• GOAL:
Reproduce every entry exactly, without alteration.

----- DATASET CONTENT

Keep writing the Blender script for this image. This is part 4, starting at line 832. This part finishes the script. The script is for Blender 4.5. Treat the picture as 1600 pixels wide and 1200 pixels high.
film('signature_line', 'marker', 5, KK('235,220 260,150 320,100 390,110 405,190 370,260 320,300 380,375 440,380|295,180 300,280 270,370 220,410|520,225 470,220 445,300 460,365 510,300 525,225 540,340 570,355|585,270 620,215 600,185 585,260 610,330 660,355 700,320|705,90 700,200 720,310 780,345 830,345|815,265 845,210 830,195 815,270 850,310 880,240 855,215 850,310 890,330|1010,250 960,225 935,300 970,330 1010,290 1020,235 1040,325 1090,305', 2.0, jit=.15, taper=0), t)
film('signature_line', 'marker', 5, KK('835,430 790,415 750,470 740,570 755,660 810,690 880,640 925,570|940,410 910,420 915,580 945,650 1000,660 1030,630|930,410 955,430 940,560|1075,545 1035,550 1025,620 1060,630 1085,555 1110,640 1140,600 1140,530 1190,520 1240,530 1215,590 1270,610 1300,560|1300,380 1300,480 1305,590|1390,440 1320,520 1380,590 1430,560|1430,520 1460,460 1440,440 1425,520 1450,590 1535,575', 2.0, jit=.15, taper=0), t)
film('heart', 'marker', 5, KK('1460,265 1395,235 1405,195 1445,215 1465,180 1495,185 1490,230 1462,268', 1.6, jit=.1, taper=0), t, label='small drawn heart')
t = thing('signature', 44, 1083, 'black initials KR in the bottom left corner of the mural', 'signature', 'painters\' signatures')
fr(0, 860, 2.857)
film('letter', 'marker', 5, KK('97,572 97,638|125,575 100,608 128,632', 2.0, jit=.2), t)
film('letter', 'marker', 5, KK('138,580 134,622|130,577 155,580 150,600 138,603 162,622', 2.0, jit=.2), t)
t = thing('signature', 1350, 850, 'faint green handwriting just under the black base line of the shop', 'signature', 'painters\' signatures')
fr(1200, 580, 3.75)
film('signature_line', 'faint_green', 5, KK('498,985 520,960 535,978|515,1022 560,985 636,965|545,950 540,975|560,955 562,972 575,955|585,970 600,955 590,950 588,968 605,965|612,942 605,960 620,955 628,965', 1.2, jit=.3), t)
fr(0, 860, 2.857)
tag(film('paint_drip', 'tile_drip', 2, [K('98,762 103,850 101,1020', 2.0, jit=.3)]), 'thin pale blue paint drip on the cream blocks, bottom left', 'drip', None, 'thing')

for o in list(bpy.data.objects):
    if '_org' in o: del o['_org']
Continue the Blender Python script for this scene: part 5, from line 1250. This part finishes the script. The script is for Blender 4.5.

----------

• RESULT FOR THIS TASK:
Keep writing the Blender script for this image. This is part 4, starting at line 832. This part finishes the script. The script is for Blender 4.5. Treat the picture as 1600 pixels wide and 1200 pixels high.
film('signature_line', 'marker', 5, KK('235,220 260,150 320,100 390,110 405,190 370,260 320,300 380,375 440,380|295,180 300,280 270,370 220,410|520,225 470,220 445,300 460,365 510,300 525,225 540,340 570,355|585,270 620,215 600,185 585,260 610,330 660,355 700,320|705,90 700,200 720,310 780,345 830,345|815,265 845,210 830,195 815,270 850,310 880,240 855,215 850,310 890,330|1010,250 960,225 935,300 970,330 1010,290 1020,235 1040,325 1090,305', 2.0, jit=.15, taper=0), t)
film('signature_line', 'marker', 5, KK('835,430 790,415 750,470 740,570 755,660 810,690 880,640 925,570|940,410 910,420 915,580 945,650 1000,660 1030,630|930,410 955,430 940,560|1075,545 1035,550 1025,620 1060,630 1085,555 1110,640 1140,600 1140,530 1190,520 1240,530 1215,590 1270,610 1300,560|1300,380 1300,480 1305,590|1390,440 1320,520 1380,590 1430,560|1430,520 1460,460 1440,440 1425,520 1450,590 1535,575', 2.0, jit=.15, taper=0), t)
film('heart', 'marker', 5, KK('1460,265 1395,235 1405,195 1445,215 1465,180 1495,185 1490,230 1462,268', 1.6, jit=.1, taper=0), t, label='small drawn heart')
t = thing('signature', 44, 1083, 'black initials KR in the bottom left corner of the mural', 'signature', 'painters\' signatures')
fr(0, 860, 2.857)
film('letter', 'marker', 5, KK('97,572 97,638|125,575 100,608 128,632', 2.0, jit=.2), t)
film('letter', 'marker', 5, KK('138,580 134,622|130,577 155,580 150,600 138,603 162,622', 2.0, jit=.2), t)
t = thing('signature', 1350, 850, 'faint green handwriting just under the black base line of the shop', 'signature', 'painters\' signatures')
fr(1200, 580, 3.75)
film('signature_line', 'faint_green', 5, KK('498,985 520,960 535,978|515,1022 560,985 636,965|545,950 540,975|560,955 562,972 575,955|585,970 600,955 590,950 588,968 605,965|612,942 605,960 620,955 628,965', 1.2, jit=.3), t)
fr(0, 860, 2.857)
tag(film('paint_drip', 'tile_drip', 2, [K('98,762 103,850 101,1020', 2.0, jit=.3)]), 'thin pale blue paint drip on the cream blocks, bottom left', 'drip', None, 'thing')

for o in list(bpy.data.objects):
    if '_org' in o: del o['_org']
Continue the Blender Python script for this scene: part 5, from line 1250. This part finishes the script. The script is for Blender 4.5.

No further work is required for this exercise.